St August’s Flame deposits a random businessman with lots of money in an Egyptian desert in the middle of a storm. He quickly finds himself at a monastery during Earth Hour (candles only, folks), and somewhere in the catacombs beneath there may or may not be the eponymous flame (doing my best to avoid spoilers here). When the businessman finally gets his hands on it (oops) it reveals a lot more of the future than he, or indeed anyone else, can handle.
Three connected stories – Nighlife, Half-Life, Lifetime – trace the melancholy arc of a werewolf from the North of England and his rapidly shrinking social circle. There’s real pathos here as we watch all the main characters, despite their many lycanthropic advantages and all that goddam hair, (spoiler alert) right royally fuck up their lives and those of everyone they come in to contact with.

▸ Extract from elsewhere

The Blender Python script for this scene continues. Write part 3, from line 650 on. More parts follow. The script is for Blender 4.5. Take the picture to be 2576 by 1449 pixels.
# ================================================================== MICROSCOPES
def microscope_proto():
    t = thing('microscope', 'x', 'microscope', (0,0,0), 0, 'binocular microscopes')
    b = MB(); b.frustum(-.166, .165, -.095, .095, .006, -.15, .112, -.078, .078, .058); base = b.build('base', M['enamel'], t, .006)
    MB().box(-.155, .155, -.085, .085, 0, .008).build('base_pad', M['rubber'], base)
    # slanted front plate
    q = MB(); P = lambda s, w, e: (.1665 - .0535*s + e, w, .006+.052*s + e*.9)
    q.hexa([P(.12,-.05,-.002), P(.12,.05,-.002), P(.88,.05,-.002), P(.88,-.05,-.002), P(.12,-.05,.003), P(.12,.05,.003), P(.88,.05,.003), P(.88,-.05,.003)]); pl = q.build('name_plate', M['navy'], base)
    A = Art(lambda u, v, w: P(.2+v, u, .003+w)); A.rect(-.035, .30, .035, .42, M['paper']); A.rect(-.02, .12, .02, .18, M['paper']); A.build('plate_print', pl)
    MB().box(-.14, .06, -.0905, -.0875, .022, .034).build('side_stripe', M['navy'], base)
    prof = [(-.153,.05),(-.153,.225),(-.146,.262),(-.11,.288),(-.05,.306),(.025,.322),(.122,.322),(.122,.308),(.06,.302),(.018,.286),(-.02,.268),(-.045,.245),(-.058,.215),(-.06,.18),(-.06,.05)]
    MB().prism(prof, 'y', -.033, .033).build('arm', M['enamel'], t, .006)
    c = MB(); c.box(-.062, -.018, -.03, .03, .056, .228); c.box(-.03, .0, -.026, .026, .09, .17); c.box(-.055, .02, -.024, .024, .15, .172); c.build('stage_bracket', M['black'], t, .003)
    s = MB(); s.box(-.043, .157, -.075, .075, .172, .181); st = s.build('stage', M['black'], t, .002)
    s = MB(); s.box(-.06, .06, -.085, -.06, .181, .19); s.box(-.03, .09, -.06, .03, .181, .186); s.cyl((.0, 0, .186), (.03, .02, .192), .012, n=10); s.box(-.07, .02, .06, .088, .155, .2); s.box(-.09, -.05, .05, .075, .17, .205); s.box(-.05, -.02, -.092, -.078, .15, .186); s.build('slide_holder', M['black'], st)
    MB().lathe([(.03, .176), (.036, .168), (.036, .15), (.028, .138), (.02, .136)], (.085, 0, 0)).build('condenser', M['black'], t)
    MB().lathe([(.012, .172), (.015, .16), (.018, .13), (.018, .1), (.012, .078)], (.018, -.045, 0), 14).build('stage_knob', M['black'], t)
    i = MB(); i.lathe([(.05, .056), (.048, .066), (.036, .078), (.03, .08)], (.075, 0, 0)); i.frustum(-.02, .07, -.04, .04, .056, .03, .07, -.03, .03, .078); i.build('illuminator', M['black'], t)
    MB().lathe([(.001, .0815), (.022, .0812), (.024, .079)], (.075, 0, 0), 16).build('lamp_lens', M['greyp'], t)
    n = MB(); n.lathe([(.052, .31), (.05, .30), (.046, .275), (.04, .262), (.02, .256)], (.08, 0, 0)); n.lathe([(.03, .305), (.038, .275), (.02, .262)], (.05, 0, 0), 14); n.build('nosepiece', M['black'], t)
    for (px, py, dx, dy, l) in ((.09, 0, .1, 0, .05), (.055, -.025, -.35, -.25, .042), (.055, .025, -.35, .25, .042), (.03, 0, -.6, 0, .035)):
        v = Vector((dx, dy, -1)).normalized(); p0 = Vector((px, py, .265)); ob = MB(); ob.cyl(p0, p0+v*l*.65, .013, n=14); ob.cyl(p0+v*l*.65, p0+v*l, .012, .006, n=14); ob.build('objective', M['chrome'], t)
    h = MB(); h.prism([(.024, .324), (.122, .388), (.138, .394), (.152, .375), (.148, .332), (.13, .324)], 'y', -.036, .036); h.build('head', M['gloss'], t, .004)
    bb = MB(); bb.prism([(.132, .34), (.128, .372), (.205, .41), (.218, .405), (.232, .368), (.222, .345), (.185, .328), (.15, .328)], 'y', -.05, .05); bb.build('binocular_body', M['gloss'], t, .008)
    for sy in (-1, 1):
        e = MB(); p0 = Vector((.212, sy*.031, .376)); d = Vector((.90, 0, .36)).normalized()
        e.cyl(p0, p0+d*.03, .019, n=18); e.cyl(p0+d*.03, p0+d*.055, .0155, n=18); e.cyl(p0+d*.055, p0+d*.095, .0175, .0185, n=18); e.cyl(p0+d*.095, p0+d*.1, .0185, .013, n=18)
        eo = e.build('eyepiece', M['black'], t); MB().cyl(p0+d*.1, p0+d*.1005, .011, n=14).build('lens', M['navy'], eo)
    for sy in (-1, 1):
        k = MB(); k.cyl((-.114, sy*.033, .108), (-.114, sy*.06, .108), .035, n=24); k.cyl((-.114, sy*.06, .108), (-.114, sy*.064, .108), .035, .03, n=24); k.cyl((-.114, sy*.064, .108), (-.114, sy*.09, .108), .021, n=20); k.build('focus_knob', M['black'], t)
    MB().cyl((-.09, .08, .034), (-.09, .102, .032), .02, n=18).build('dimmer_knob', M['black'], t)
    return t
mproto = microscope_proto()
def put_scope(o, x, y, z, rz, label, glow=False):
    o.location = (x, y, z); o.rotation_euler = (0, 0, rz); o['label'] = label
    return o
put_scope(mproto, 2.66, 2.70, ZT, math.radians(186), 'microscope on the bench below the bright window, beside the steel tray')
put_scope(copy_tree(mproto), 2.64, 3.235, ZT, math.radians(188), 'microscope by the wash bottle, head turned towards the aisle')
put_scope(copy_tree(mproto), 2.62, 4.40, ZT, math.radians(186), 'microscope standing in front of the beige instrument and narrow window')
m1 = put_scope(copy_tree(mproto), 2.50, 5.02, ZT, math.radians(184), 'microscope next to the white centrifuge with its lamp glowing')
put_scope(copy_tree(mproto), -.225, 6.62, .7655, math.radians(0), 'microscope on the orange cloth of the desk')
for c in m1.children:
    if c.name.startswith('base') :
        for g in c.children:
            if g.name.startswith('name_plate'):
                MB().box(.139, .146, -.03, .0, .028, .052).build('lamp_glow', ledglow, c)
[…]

Keeper of the Light is an original take on the diligent lighthouse keeper – it’s Earth Hour here too – as the protagonist fights to keep the lights on, and other things with sharp teeth at bay.
Another favourite was The Weeping Woman, which teaches us the important lesson that one should never, ever, under any circumstances, help one’s fellow citizens, especially when they have poor personal hygiene.
Kane is clearly at his best when plot-driven. Characterisation is generally brief, protagonists being clothes horses upon which to hang plot twists of varying degrees of originality. But when he is on form there are strong ideas here to raise the heaviest of eyebrows, and make you turn back to that monster on the front cover for company.